Exercise goal -
Work out how many lines of the records hold the string "part", and reply with that number alone.

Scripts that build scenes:
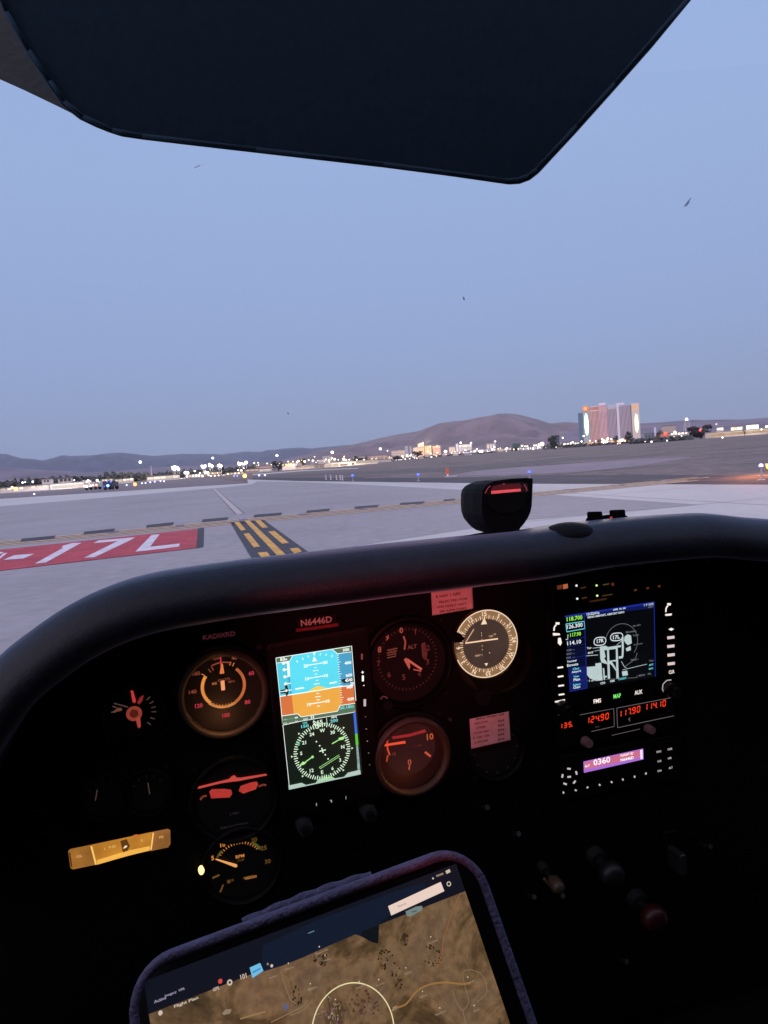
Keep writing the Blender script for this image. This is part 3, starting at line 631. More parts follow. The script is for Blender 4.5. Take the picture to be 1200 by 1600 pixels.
cluster([(375, 725, 2.4), (379, 724.5, 1.8), (385.5, 722.6, 2.4), (382, 725, 1.6), (373.5, 722.8, 1.2)], 440, "blazing floodlight in the bank beyond the orange lamp", "floodlight bank beyond the orange lamp")
cluster([(290, 738.5, 2.4), (293.5, 739, 2.1)], 330, "bright lamp on the apron between the leftmost and middle floodlights", "apron lamps between the floodlights", rgb=(255, 248, 240), k=5)
cluster([(321, 738, 2.4), (324.5, 738.5, 2.2), (312.5, 739.4, 1.4), (304.5, 736, 1.3), (310, 743, 1.4), (316, 744, 1.2), (325.5, 742.5, 1.1), (335, 743.5, 1.1), (341, 743.2, 1.0), (329, 744.5, .9)], 330,
        "small lamp among the many on the apron below the middle floodlights", "apron lamps below the middle floodlights", name="apron_lamp", cat="lamp", rgb=(255, 240, 215), k=4)
cluster([(377, 735.3, 1.6), (372, 734.6, 1.1), (381, 731.5, .9), (398, 723.5, 1.1), (404, 723, .9)], 400, "small warm lamp below the bank beyond the orange lamp", "warm lamps beyond the orange lamp", name="street_lamp", cat="lamp", rgb=(255, 235, 205), k=4)
lamp("high_mast_lamp", 221.5, 721.8, 600, 2.0, COOL, 6, "single cool white high mast lamp before the blue mountain at the left")
lamp("high_mast_lamp", 334.5, 715.6, 620, 1.7, (215, 240, 245), 5, "single cool high mast lamp above the middle floodlights")
lamp("high_mast_lamp", 434.3, 711.6, 600, 1.8, COOL, 6, "single high mast lamp above the round dark tree")
lamp("high_mast_lamp", 520.5, 706.6, 650, 2.1, WHITE, 6, "single high mast lamp above the pale square block")
lamp("high_mast_lamp", 595.5, 701.3, 800, 1.9, (255, 235, 225), 5, "single high mast lamp left of downtown")
lamp("high_mast_lamp", 606.5, 704.3, 800, .9, WHITE, 4, "faint small high lamp just left of the stepped beige hotel")
for x, y, r, l in [(476.5, 721, 2.1, "warm street lamp left of the pair over the beige warehouse"), (464.5, 722.3, 1.6, "warm street lamp over the yellow lit depot"), (489.5, 719.7, 1.7, "warm street lamp over the beige warehouse front"),
                   (466.5, 719.8, 1.0, "small dim lamp above the yellow lit depot"), (434.5, 726.8, 1.1, "small lamp shining through the round dark tree"), (459, 727, 1.9, "warm lamp at the right end of the yellow lit depot"),
                   (514.5, 719.5, 1.7, "warm lamp at the left corner of the wide pale warehouse"), (514.5, 724, 1.9, "bright lamp on the front of the wide pale warehouse"), (509.5, 718, 1.1, "small lamp left of the warehouse corner lamp"),
                   (523.5, 717.5, 2.1, "warm lamp in a tree above the wide pale warehouse"), (537.5, 717.3, 2.4, "large warm lamp above the dark loading doors"), (538.5, 713.2, 1.0, "small lamp right above the large warm lamp"),
                   (557.5, 718.3, 1.2, "small lamp at the edge of the dark roof"), (569, 718.8, 1.3, "cool lamp over the right part of the wide warehouse"), (587, 722.5, 1.9, "white lamp at the right end of the wide warehouse"),
                   (492.5, 713.5, .9, "faint lamp left of the pale square block")]:
    lamp("street_lamp", x, y, 420, r*.85, WARM if "warm" in l else WHITE, 5, l, cat="street lamp")
cluster([(629, 712.8, 1.3), (636, 711.5, 1.3), (641, 712, .9), (633, 721, 1.1), (636.5, 712.7, 1.2), (647.5, 715, 1.0), (651, 717.5, 1.0), (674, 718, 1.3), (640, 717, .8)], 900,
        "small white lamp in the streets at the foot of downtown", "street lamps at the foot of downtown", name="street_lamp", cat="street lamp", k=4)
cluster([(658.5, 693.8, 1.6), (662, 692, 1.2), (656.5, 696, 1.1), (669.5, 706, 1.5), (673, 698, .9), (684, 697, 1.0)], 3700, "glowing lamp on the fronts of the peach and orange towers", "lamps on the downtown towers", name="facade_lamp", cat="lamp", rgb=(255, 214, 160), k=4)
lamp("street_lamp", 696.5, 705.5, 1200, 2.3, (255, 246, 225), 6, "bright round lamp right of the broad orange tower")
lamp("street_lamp", 751.5, 706.5, 1200, 3.3, (255, 252, 235), 8, "largest white blaze under the mountain right of the casino block", cat="floodlight")
lamp("roof_lamp", 721, 691.7, 3500, 1.5, (245, 255, 225), 5, "lamp on the roof of the wide white casino block at its left", cat="lamp")
lamp("roof_lamp", 737, 692, 3500, 1.4, WHITE, 4, "lamp on the roof of the wide white casino block at its right", cat="lamp")
lamp("roof_lamp", 774.6, 689.8, 3500, 1.3, (235, 240, 255), 5, "lamp on the mast of the beige twin block", cat="lamp")
cluster([(742, 704.5, 1.2), (745.5, 702, 1.1), (748, 709.5, 1.2), (736, 710, .9), (758, 708.5, 1.1), (764, 706, .9), (769, 702.5, 1.3), (773, 698.5, 1.1), (780, 702, 1.2), (785, 701.5, 1.0), (792, 700.3, 1.3), (791, 707.5, 1.2),
         (803, 706.5, 1.2), (808, 706, 1.1), (816, 697, 1.6), (819, 708.3, 1.0), (824, 699.5, 2.0), (826, 703, 1.8), (835, 697.8, 1.0), (838, 696, 1.1), (729, 707, .8), (727, 703.5, .8)], 1100,
        "small white lamp strewn along the street under the mauve mountain", "street lamps under the mauve mountain", name="street_lamp", cat="street lamp", rgb=(250, 246, 255), k=5)
lamp("globe_lamp", 847.2, 693.8, 700, 3.5, (255, 215, 205), 2.2, "large pink white globe of light left of the dark tree", cat="lamp")
cluster([(841.5, 698, 1.3), (853, 698.5, 1.2), (833, 701.5, 1.3), (842, 694, .9), (882.5, 694, 1.0), (886, 696, 1.1), (892, 692.5, 1.1), (891.5, 699.8, .8), (895.5, 691.2, 1.0), (880, 684, 1.2), (872.5, 698.5, 1.3), (868, 698.5, 1.2)], 650,
        "small white lamp around the dark tree left of the tall hotel", "lamps around the dark tree left of the hotel", name="street_lamp", cat="street lamp", k=5)
lamp("street_lamp", 912.6, 681.2, 900, 1.2, WHITE, 5, "white lamp at the foot of the blue side of the hotel")
cluster([(943.5, 690.3, 3.0), (947.5, 690, 2.4), (941, 686, 1.3)], 950, "blazing warm light at the entrance of the tall hotel", "entrance lights of the tall hotel", rgb=(255, 236, 185), k=7)
cluster([(950, 685.3, 1.6), (955.5, 686.1, 1.2), (909, 689.8, 1.2), (931, 689, .8), (922, 688.6, .9)], 950, "small warm lamp along the hotel podium", "lamps along the hotel podium", name="street_lamp", cat="street lamp", rgb=(255, 230, 200), k=5)
cluster([(970.5, 688, 2.0), (973, 687.5, 1.7)], 950, "white light pair between the two round trees by the hotel", "white lights between the two trees", rgb=(255, 248, 235), k=6)
cluster([(965, 693, 1.0), (968.8, 692.5, 1.0)], 500, "pinkish lit post below the white lights at the hotel", "pinkish lit posts by the hotel", name="bollard_light", cat="lamp", rgb=(255, 205, 195), k=3)
cluster([(1017.8, 690.2, 1.3), (1042, 688.4, 1.0), (1008, 690, .6)], 420, "small cool lamp at ground level below the dark store", "low lamps below the dark store", name="street_lamp", cat="street lamp", rgb=(240, 240, 255), k=5)
lamp("street_lamp", 1055, 675.3, 520, 1.8, (255, 246, 220), 6, "white lamp right of the big beige hall")
lamp("street_lamp", 1065, 682.7, 500, 2.0, (255, 250, 235), 6, "white lamp below the beacon tower")
lamp("street_lamp", 1053, 683.3, 500, 1.2, WHITE, 5, "smaller white lamp left of the one below the beacon tower")
lamp("obstruction_light", 1040.2, 677.3, 520, 2.4, (255, 75, 50), 3.5, "red light in front of the big beige hall", cat="red light")
lamp("obstruction_light", 1095.2, 672.2, 520, 2.1, (255, 80, 65), 5, "red light on the dark rounded tree", cat="red light")
lamp("street_lamp", 1128.6, 683.6, 350, 1.1, (255, 235, 215), 5, "small warm lamp below the left end of the beige terminal")
lamp("street_lamp", 1190, 671, 470, 1.1, WARM, 5, "small warm lamp right of the brightest white block")
lamp("street_lamp", 1198, 666.5, 470, 1.5, WHITE, 5, "white lamp at the right edge above the terminal")
lamp("street_lamp", 1120, 662.7, 800, 1.3, (230, 190, 170), 2, "dim lamp on the hillside above the lit kiosk")
cluster([(36, 754, 1.3), (40, 753.3, .9), (52, 752.6, 1.4), (8, 763, 1.5), (12, 763.2, 1.0)], 330, "small cool lamp above the long low hall at the left edge", "lamps above the low hall at the left", name="street_lamp", cat="street lamp", rgb=(230, 240, 255), k=5)
cluster([(131, 752.5, 1.3), (138, 750.5, 1.3), (152, 750.5, 1.8), (116.5, 750.2, 1.0), (205, 748.5, 1.4), (183, 757, .9)], 310, "small white lamp around the brightly lit terminal wing", "lamps around the lit terminal wing", name="street_lamp", cat="street lamp", rgb=(240, 250, 245), k=4)

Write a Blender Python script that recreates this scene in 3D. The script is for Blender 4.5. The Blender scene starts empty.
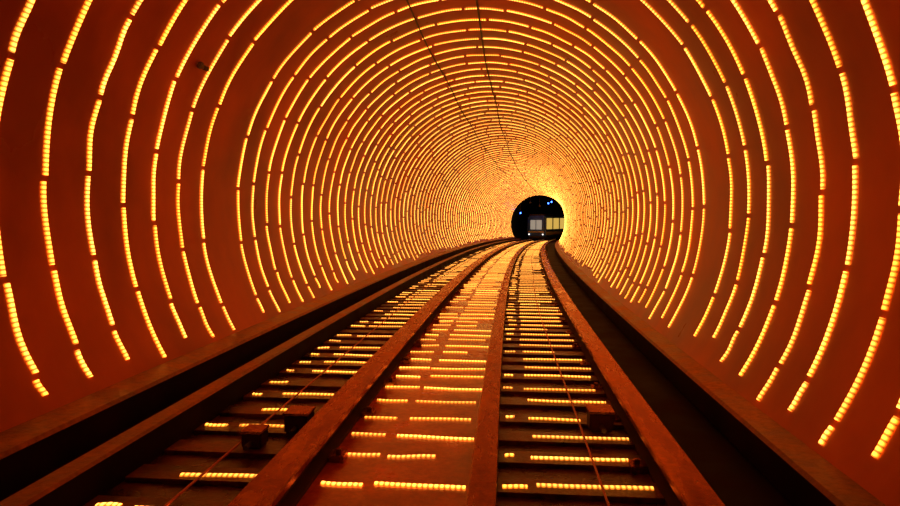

Solution to this exercise -
2